Network end users to pull down 2 gigabytes a day, continuously?

Sean Donelan sean at
Tue Jan 9 17:31:38 UTC 2007

On Tue, 9 Jan 2007, Gian Constantine wrote:
> Those numbers are reasonably accurate for some networks at certain times. 
> There is often a back and forth between BitTorrent and NNTP traffic. Many 
> ISPs regulate BitTorrent traffic for this very reason. Massive increases in 
> this type of traffic would not be looked upon favorably.
> If you considered my previous posts, you would know I agree streaming is 
> scary on a large scale, but unicast streaming is what I reference. Multicast 
> streaming is the real solution. Ultimately, a global multicast network is the 
> only way to deliver these services to a large market.

Which is why ISPs will see all of the above.  There will be 
store-and-forward video, streaming video, on demand video, real-time 
interactive video, and probably 10 other types I can't think of.

The concern for university or ISP networks isn't that some traffic uses 
70% of their network, its that 5% of the users is using 70%, 80%, 90%, 
100% of their network regardless of what that traffic is.

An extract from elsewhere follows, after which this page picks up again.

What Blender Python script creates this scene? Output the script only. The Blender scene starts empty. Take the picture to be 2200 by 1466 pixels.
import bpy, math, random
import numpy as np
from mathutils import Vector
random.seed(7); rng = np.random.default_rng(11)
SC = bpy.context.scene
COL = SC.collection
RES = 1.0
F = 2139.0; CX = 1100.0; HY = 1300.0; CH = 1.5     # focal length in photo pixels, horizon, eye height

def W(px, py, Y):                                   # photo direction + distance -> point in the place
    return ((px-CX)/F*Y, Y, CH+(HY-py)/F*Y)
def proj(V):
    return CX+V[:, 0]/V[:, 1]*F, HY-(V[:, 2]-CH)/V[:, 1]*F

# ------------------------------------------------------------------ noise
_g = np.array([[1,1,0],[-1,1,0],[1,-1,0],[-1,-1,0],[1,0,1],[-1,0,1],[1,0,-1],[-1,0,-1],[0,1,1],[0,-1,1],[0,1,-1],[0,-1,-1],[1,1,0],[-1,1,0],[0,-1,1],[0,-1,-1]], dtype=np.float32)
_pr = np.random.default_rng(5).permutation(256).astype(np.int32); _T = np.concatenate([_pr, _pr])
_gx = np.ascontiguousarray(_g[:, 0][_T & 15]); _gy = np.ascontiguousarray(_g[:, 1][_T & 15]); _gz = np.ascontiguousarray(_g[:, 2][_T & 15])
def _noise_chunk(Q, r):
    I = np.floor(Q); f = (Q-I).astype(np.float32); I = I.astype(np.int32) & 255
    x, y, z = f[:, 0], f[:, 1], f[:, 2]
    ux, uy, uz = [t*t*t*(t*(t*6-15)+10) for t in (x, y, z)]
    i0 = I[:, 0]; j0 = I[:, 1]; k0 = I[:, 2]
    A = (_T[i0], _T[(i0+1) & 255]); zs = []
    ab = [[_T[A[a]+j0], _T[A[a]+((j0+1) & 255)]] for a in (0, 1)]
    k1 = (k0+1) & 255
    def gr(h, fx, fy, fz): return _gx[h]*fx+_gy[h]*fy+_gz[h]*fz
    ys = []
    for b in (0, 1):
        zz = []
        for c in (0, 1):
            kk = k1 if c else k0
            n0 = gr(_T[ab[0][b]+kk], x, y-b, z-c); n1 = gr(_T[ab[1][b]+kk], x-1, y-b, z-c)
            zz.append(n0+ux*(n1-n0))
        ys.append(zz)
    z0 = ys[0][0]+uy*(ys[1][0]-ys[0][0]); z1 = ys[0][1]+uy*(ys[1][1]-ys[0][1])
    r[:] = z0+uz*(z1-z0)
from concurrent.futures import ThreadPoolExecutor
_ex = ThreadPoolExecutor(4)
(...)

It isn't 
"background" traffic using "excess" capacity, it peaks at the same time
as other peak traffic times.  P2P congestion isn't constrained to a
single transit bottleneck, it causes bottlenecks in every path local
and transit.  Local congestion is often more of a concern than transit.

The big question is whether the 5% of the users will continue to pay
for 5% of the network, or if they use 70% of the network will they pay
for 70% of the network?  Will 95% of the users see their prices fall 
and 5% of the users see their prices rise?